Maria Catarina Duncan: Desde o início, a Beatriz Lemos – curadora geral da exposição – e eu acompanhamos o processo de todxs xs artistas, tudo se consolidou como uma parceria mesmo. Não houve uma distinção clara sobre quem cuidaria do que. Cada relação é única. Em alguns casos pude estar mais próxima e em outros menos mas estive e ainda estou disponível para interlocução com todxs. E a relação acontece de diversas formas, reuniões, encontros, visitas ao ateliê, e-mails, mensagens e até leituras de tarô ou de aura...
Eonline: Houve alguma curiosidade durante a viagem? Histórias engraçadas ou inusitadas?
Maria Catarina Duncan: Com certeza! Tínhamos alguns hábitos que foram para mim muito marcantes. A forma como decidíamos o nosso percurso, por exemplo. Quando isso acontecia, sentávamos juntxs e jogávamos com os pesos bolivianos para ver se seria cara ou coroa. Logo, um indicava que sim, seguiríamos até tal cidade, e outro que não.

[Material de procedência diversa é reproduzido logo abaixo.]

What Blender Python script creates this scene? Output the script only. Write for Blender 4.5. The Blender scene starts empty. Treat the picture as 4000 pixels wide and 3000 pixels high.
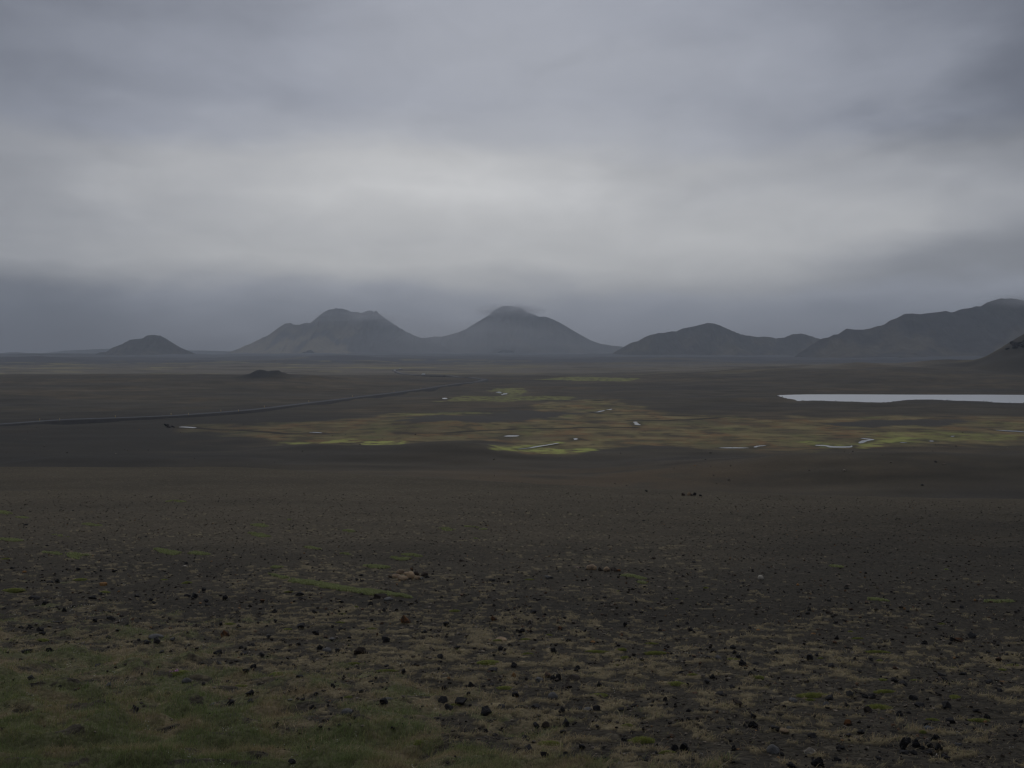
import bpy, bmesh, math, random
import numpy as np
from mathutils import Vector, Matrix

C = bpy.context.scene.collection
SC = bpy.context.scene

# ------------------------------------------------------------------ camera
CAM_Z = 42.0
F = 1106.0 / math.tan(math.radians(30.0))       # focal length in pixels of a 2212 x 1659 picture
HORIZON = 755.0
PITCH = math.atan((829.5 - HORIZON) / F)
cd = bpy.data.cameras.new("camera")
cam = bpy.data.objects.new("camera", cd)
C.objects.link(cam)
cam.location = (0.0, 0.0, CAM_Z)
cam.rotation_euler = (math.radians(90) - PITCH, 0.0, 0.0)
cd.sensor_width = 36.0
cd.lens = 18.0 / math.tan(math.radians(30.0))
cd.clip_start = 0.1
cd.clip_end = 60000.0
SC.camera = cam

SC.view_settings.view_transform = 'Standard'
SC.view_settings.look = 'None'
SC.view_settings.gamma = 1.0
SC.view_settings.use_curve_mapping = False
SC.view_settings.exposure = 0.0
SC.cycles.max_bounces = 4
SC.cycles.diffuse_bounces = 2
SC.cycles.glossy_bounces = 2
SC.cycles.volume_bounces = 0
SC.cycles.use_denoising = True
SC.cycles.denoiser = 'OPENIMAGEDENOISE'
SC.cycles.denoising_input_passes = 'RGB_ALBEDO_NORMAL'
SC.cycles.denoising_prefilter = 'ACCURATE'
SC.cycles.pixel_filter_type = 'BLACKMAN_HARRIS'
SC.cycles.filter_width = 1.3


def pix_dir(px, py):
    """direction (not normalised, world) through pixel px, py of the 2212 x 1659 photograph"""
    a, b = px - 1106.0, 829.5 - py
    cp, sp = math.cos(PITCH), math.sin(PITCH)
    return np.array([a + 0 * b, F * cp + b * sp, -F * sp + b * cp])


# ------------------------------------------------------------------ sky and sun
def srgb(g):
    g = g / 255.0
    return g / 12.92 if g <= 0.04045 else ((g + 0.055) / 1.055) ** 2.4


SUN_EL, SUN_AZ = math.radians(42), math.radians(-8)
world = bpy.data.worlds.new("World")
SC.world = world
world.use_nodes = True
nt = world.node_tree
nt.nodes.clear()


def N(tree, typ, **kw):
    n = tree.nodes.new(typ)
    for k, v in kw.items():
        setattr(n, k, v)
    return n


def math_node(tree, op, a, b=None, c=None, clamp=False):
    n = tree.nodes.new('ShaderNodeMath')
    n.operation = op
    n.use_clamp = clamp
    for i, v in enumerate((a, b, c)):
        if v is None:
            continue
        if isinstance(v, (int, float)):
            n.inputs[i].default_value = v
        else:
            tree.links.new(v, n.inputs[i])
    return n.outputs[0]


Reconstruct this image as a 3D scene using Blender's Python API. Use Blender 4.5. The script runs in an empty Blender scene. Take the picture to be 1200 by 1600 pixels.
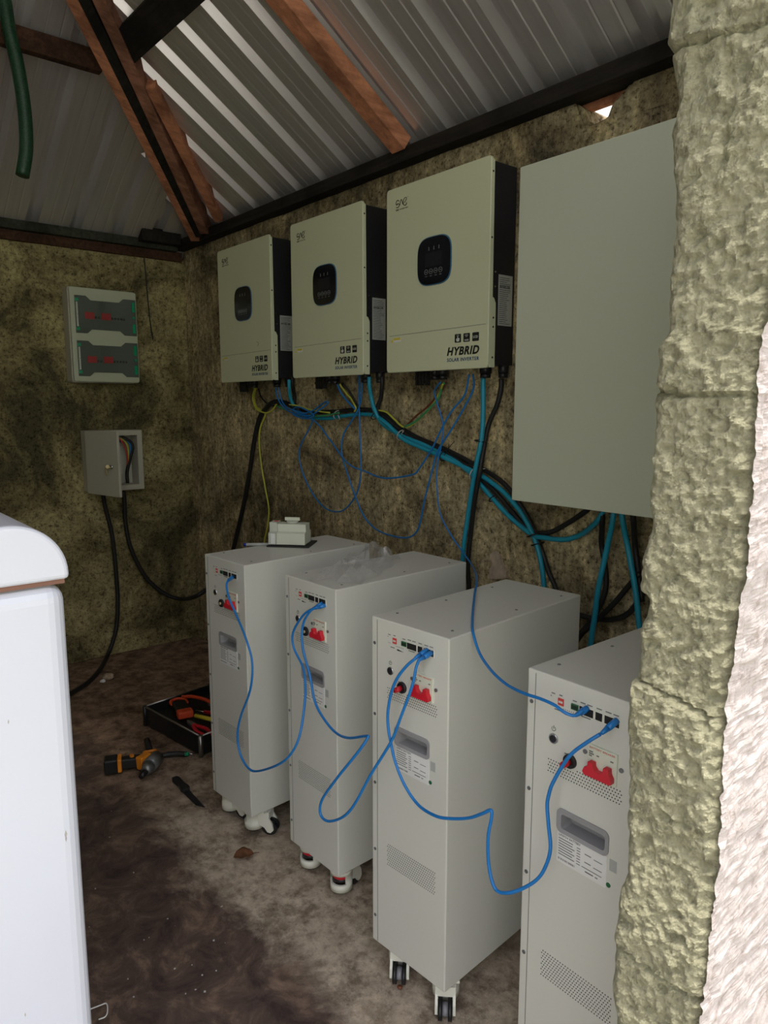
import bpy, bmesh, math, random
from mathutils import Vector, Matrix, noise
random.seed(7)
C = bpy.context.scene.collection
PI = math.pi

# ------------------------------------------------------------------ camera
F, YAW, PITCH = 1128.46, 0.6923, -0.147
CAM = Vector((4.2975, -1.9801, 1.5))
f0 = Vector((-math.cos(YAW), math.sin(YAW), 0)); RT = Vector((math.sin(YAW), math.cos(YAW), 0))
FW = f0*math.cos(PITCH) + Vector((0, 0, math.sin(PITCH)))
UP = Vector((0, 0, math.cos(PITCH))) - f0*math.sin(PITCH)
cam = bpy.data.objects.new('camera', bpy.data.cameras.new('camera')); C.objects.link(cam)
cam.data.sensor_fit = 'VERTICAL'; cam.data.sensor_height = 36; cam.data.lens = 36*F/1600
cam.data.clip_start = 0.01; cam.data.clip_end = 200
M3 = Matrix((RT, UP, -FW)).transposed().to_4x4(); M3.translation = CAM
cam.matrix_world = M3
bpy.context.scene.camera = cam

# ------------------------------------------------------------------ world, light, exposure
sc = bpy.context.scene
sc.view_settings.view_transform = 'Standard'; sc.view_settings.look = 'None'
sc.view_settings.exposure = 0.55; sc.view_settings.gamma = 1; sc.view_settings.use_curve_mapping = False
w = bpy.data.worlds.new('sky'); sc.world = w; w.use_nodes = True
nt = w.node_tree; nt.nodes.clear()
wo = nt.nodes.new('ShaderNodeOutputWorld'); wb = nt.nodes.new('ShaderNodeBackground')
tc = nt.nodes.new('ShaderNodeTexCoord'); sx = nt.nodes.new('ShaderNodeSeparateXYZ'); cr = nt.nodes.new('ShaderNodeValToRGB')
nt.links.new(tc.outputs['Generated'], sx.inputs[0]); nt.links.new(sx.outputs['Z'], cr.inputs[0])
e = cr.color_ramp.elements
e[0].position = 0.0; e[0].color = (.42, .43, .37, 1)
e[1].position = 1.0; e[1].color = (.90, .88, .98, 1)
for p, c in ((.10, (.62, .63, .55, 1)), (.26, (.42, .43, .39, 1)), (.50, (.66, .64, .72, 1))):
    k = e.new(p); k.color = c
nt.links.new(cr.outputs[0], wb.inputs[0]); wb.inputs[1].default_value = 2.6
nt.links.new(wb.outputs[0], wo.inputs[0])
sun = bpy.data.lights.new('sun', 'SUN'); sun.energy = 5.0; sun.angle = math.radians(12); sun.color = (1, .93, .84)
so = bpy.data.objects.new('sun', sun); C.objects.link(so)
so.rotation_euler = Vector((-.14, .10, -1)).to_track_quat('-Z', 'Y').to_euler()
so.location = (9, -2, 6)

# ------------------------------------------------------------------ materials
def mat(name, col, rough=.5, metal=0, var=0, vscale=8, bump=0, bscale=60, spec=.5, col2=None, stretch=None, alpha=1, trans=0):
    m = bpy.data.materials.new(name); m.use_nodes = True
    n = m.node_tree; b = n.nodes['Principled BSDF']
    b.inputs['Base Color'].default_value = (*col, 1); b.inputs['Roughness'].default_value = rough
    b.inputs['Metallic'].default_value = metal; b.inputs['Specular IOR Level'].default_value = spec
    b.inputs['Alpha'].default_value = alpha; b.inputs['Transmission Weight'].default_value = trans
    tc = n.nodes.new('ShaderNodeTexCoord'); mp = n.nodes.new('ShaderNodeMapping')
    n.links.new(tc.outputs['Object'], mp.inputs[0])
    if stretch: mp.inputs['Scale'].default_value = stretch
    if var or col2:
        t = n.nodes.new('ShaderNodeTexNoise'); t.inputs['Scale'].default_value = vscale; t.inputs['Detail'].default_value = 6
        n.links.new(mp.outputs[0], t.inputs['Vector'])
        r = n.nodes.new('ShaderNodeValToRGB')
        c2 = col2 or tuple(c*(1-var) for c in col)
        r.color_ramp.elements[0].position = .35; r.color_ramp.elements[0].color = (*c2, 1)
        r.color_ramp.elements[1].position = .65; r.color_ramp.elements[1].color = (*col, 1)
        n.links.new(t.outputs[0], r.inputs[0]); n.links.new(r.outputs[0], b.inputs['Base Color'])
    if bump:
        t = n.nodes.new('ShaderNodeTexNoise'); t.inputs['Scale'].default_value = bscale; t.inputs['Detail'].default_value = 5
        n.links.new(mp.outputs[0], t.inputs['Vector'])
        bp = n.nodes.new('ShaderNodeBump'); bp.inputs['Strength'].default_value = bump; bp.inputs['Distance'].default_value = .01
        n.links.new(t.outputs[0], bp.inputs['Height']); n.links.new(bp.outputs[0], b.inputs['Normal'])
    return m

def ramp(n, src, stops):
    r = n.nodes.new('ShaderNodeValToRGB'); el = r.color_ramp.elements
    el[0].position, el[0].color = stops[0][0], (*stops[0][1], 1)
    el[1].position, el[1].color = stops[-1][0], (*stops[-1][1], 1)
    for p, c in stops[1:-1]:
        k = el.new(p); k.color = (*c, 1)
    n.links.new(src, r.inputs[0]); return r.outputs[0]
def nz(n, vec, scale, detail=6, rough=.6, dist=0):
    t = n.nodes.new('ShaderNodeTexNoise'); t.inputs['Scale'].default_value = scale
    t.inputs['Detail'].default_value = detail; t.inputs['Roughness'].default_value = rough; t.inputs['Distortion'].default_value = dist
    n.links.new(vec, t.inputs['Vector']); return t.outputs[0]
def mixc(n, a, b, fac, mode='MIX'):
    x = n.nodes.new('ShaderNodeMix'); x.data_type = 'RGBA'; x.blend_type = mode
    for s, v in ((x.inputs[6], a), (x.inputs[7], b), (x.inputs[0], fac)):
        if isinstance(v, bpy.types.NodeSocket): n.links.new(v, s)
        elif isinstance(v, tuple): s.default_value = (*v, 1)
        else: s.default_value = v
    return x.outputs[2]
def mapped(n, scale=(1, 1, 1), rot=(0, 0, 0)):
    tc = n.nodes.new('ShaderNodeTexCoord'); mp = n.nodes.new('ShaderNodeMapping')
    mp.inputs['Scale'].default_value = scale; mp.inputs['Rotation'].default_value = rot
    n.links.new(tc.outputs['Object'], mp.inputs[0]); return mp.outputs[0]

def plaster(name, light, mid, dark, stain=(.48, .60), streak=False, pits=.8, bumpd=.012, bs=45):
    m = bpy.data.materials.new(name); m.use_nodes = True; n = m.node_tree; b = n.nodes['Principled BSDF']
    v = mapped(n); b.inputs['Roughness'].default_value = .95; b.inputs['Specular IOR Level'].default_value = .15
    fine = nz(n, v, 38, 8, .75)
    base = ramp(n, fine, [(.36, dark), (.46, mid), (.66, light)] if bs < 60 else [(.34, dark), (.43, mid), (.58, light)])
    big = nz(n, v, 1.9, 8, .68, .6)
    st = ramp(n, big, [(stain[0]-.08, (.22, .22, .24)), (stain[0], (.5, .48, .46)), (stain[1], (1, 1, 1))])
    c = mixc(n, base, st, 1.0, 'MULTIPLY')
    if streak:
        vs = mapped(n, (9, 9, 1.3))
        s = ramp(n, nz(n, vs, 3, 6, .7), [(.42, (.45, .45, .48)), (.6, (1, 1, 1)), (.72, (1.35, 1.3, 1.2))])
        c = mixc(n, c, s, .5, 'MULTIPLY')
        pl = ramp(n, nz(n, mapped(n, (1, 1, .6)), 7, 8, .75, .8), [(.45, (.8, .8, .8)), (.62, (1.5, 1.45, 1.3))])
        c = mixc(n, c, pl, .8, 'MULTIPLY')
        # pale scratches
        v3 = mapped(n, (60, 60, 5)); s3 = ramp(n, nz(n, v3, 2.2, 3, .5), [(.62, (0, 0, 0)), (.72, (1, 1, 1))])
        c = mixc(n, c, (.34, .31, .24), mixc(n, (0, 0, 0), s3, .35))
    pit = ramp(n, nz(n, v, 95, 2, .5), [(.33, (.3, .28, .25)), (.42, (1, 1, 1))])
    c = mixc(n, c, pit, pits, 'MULTIPLY')
    # block joints seen faintly through the render
    n.links.new(c, b.inputs['Base Color'])
    bp = n.nodes.new('ShaderNodeBump'); bp.inputs['Strength'].default_value = .55 if bs < 60 else 1; bp.inputs['Distance'].default_value = bumpd
    n.links.new(nz(n, v, bs, 8, .75), bp.inputs['Height']); n.links.new(bp.outputs[0], b.inputs['Normal'])
    return m

def wood(name, a, b_, dark=.5, scale=(1, 12, 12)):
    m = bpy.data.materials.new(name); m.use_nodes = True; n = m.node_tree; b = n.nodes['Principled BSDF']
    b.inputs['Roughness'].default_value = .8; b.inputs['Specular IOR Level'].default_value = .2
    v = mapped(n, scale)
    c = ramp(n, nz(n, v, 4, 8, .65, .4), [(.3, b_), (.62, a)])
    d = ramp(n, nz(n, mapped(n), 5, 5, .6), [(.38, (dark,)*3), (.55, (1, 1, 1))])
    n.links.new(mixc(n, c, d, .9, 'MULTIPLY'), b.inputs['Base Color'])
    bp = n.nodes.new('ShaderNodeBump'); bp.inputs['Strength'].default_value = .4; bp.inputs['Distance'].default_value = .004
    n.links.new(nz(n, v, 12, 6), bp.inputs['Height']); n.links.new(bp.outputs[0], b.inputs['Normal'])
    return m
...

Em geral tínhamos uma rota pré-definida, mas os limites do corpo muitas vezes falaram mais alto, a altitude debilitou muitxs de nós e às vezes precisamos reconsiderar. Essa forma casual abria um sentido de entrega tão grande, estavamos dispostas a acatar o que o destino sugerisse. Nessa viagem a razão não venceria. Além disso a moeda tomou uma força bem grande, por ter escrito em são entorno 'La union es la fuerza' (A união é a força).